Ryan Haupt has been logically invalid for over a year now, hasn't seemed to slow him down much, which you can hear for yourself on his podcast Science… sort of.

Comments

  1. Great piece, Ryan.

    If Blob really could selectively increase gravity in specific directions he’d be monumentally more powerful, Magneto status even, because he’d be able to bend one of the four fundamental forces of the universe to his will.”

    What an amazing idea. I smell a character revamp.

  2. “Nothing can stop the Juggernaut!” is still one of my favorite repeated lines in all of comics

  3. Josh can stop the juggernaut i have seen this 

  4. Finally! This has (honest-to-God) been plaging me for years!

  5. If the Blob could increase gracity in specific directions, would that mean that he can’t be moved, but that he would essentially be able to change space/time?

  6. I smell ‘Compound Hulk’-ish potential.

    Blobbernaut.  Copyright – Me.

  7. Sweetness.

  8. Avatar photo Jeff Reid (@JeffRReid) says:

    This article made me happy. I love when silly things are looked at with grave seriousness.

  9. You quoted the College Humor “Dark Knight” video in the title, didn’t you?

  10. And Wertham thought you couldn’t learn anything from comics. Hmph!

  11. oh my science! Great article!

  12. comment above was mine, sorry wheelhands (we share a work computer)

  13. Great analysis.  I remember this question being answered by a physics professor in the letters column of one of the first Wizard magazines I bought.  His answer was that if the blob truly was immovable and the juggernaut was unstoppable, then juggernaut would ricochet off of the blob depending on the angle of collision, so both would still have their qualities.  I never really thought about what being immovable would actually mean, so thanks for blowing my mind.
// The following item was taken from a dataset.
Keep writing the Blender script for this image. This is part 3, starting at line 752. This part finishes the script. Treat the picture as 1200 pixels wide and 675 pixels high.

  14. But can the Beyonder, who can do anything, make a rock heavier than he can lift?!  We need more SCIENCE answers, please!

    If we can put a man on the moon,
    why can’t we put metal in the microwave?
                           – Frasier Crane
                             “Cheers”
                           http://www.imdb.com/title/tt0083399/quotes?qt0461764

  15. Apparently, the Blob’s powers have to do with increasing his mass. That and being a fatass are why The Vision can’t give him a heart attack. See Acts of Vengeance for details.

    The Juggernaut’s powers are magical, but he’s had his ass moved by Onslaught, so…whatever.

    And “everyone’s vulnerable to magic” isn’t necessarily true.

    Thanks for the article!

  16. I think science tell us that every single object in the universe moving all of the time, on diferent frecuencies, rates and depths, and If a single atom stops, it either implodes or explodes (depending on it’s mass, one figures). Theres not one immovable object, yet objects in the unverse are always moving (expending their own energies, or pushed by object surrounding them), some more egg-headed and related to a certain Charles Xavier than others.

    Yup, i’d give it to jugs.

  17. In my opinion at with the full power from Cyttoraks blessing the Juggernaut would KILL the Hulk!

  18. @Juggs666  That’s a good point.  I suspect though with the blessing of the Pillsbury Doughboy I’m pretty sure the Blob could completely eat the Juggernaut. Mind you, this would be the Ultimate Blob, I don’t know if the regular universe Blob has this superpower. (I believe it’s referred to as the “Poppin’ Fresh” ultra-power.)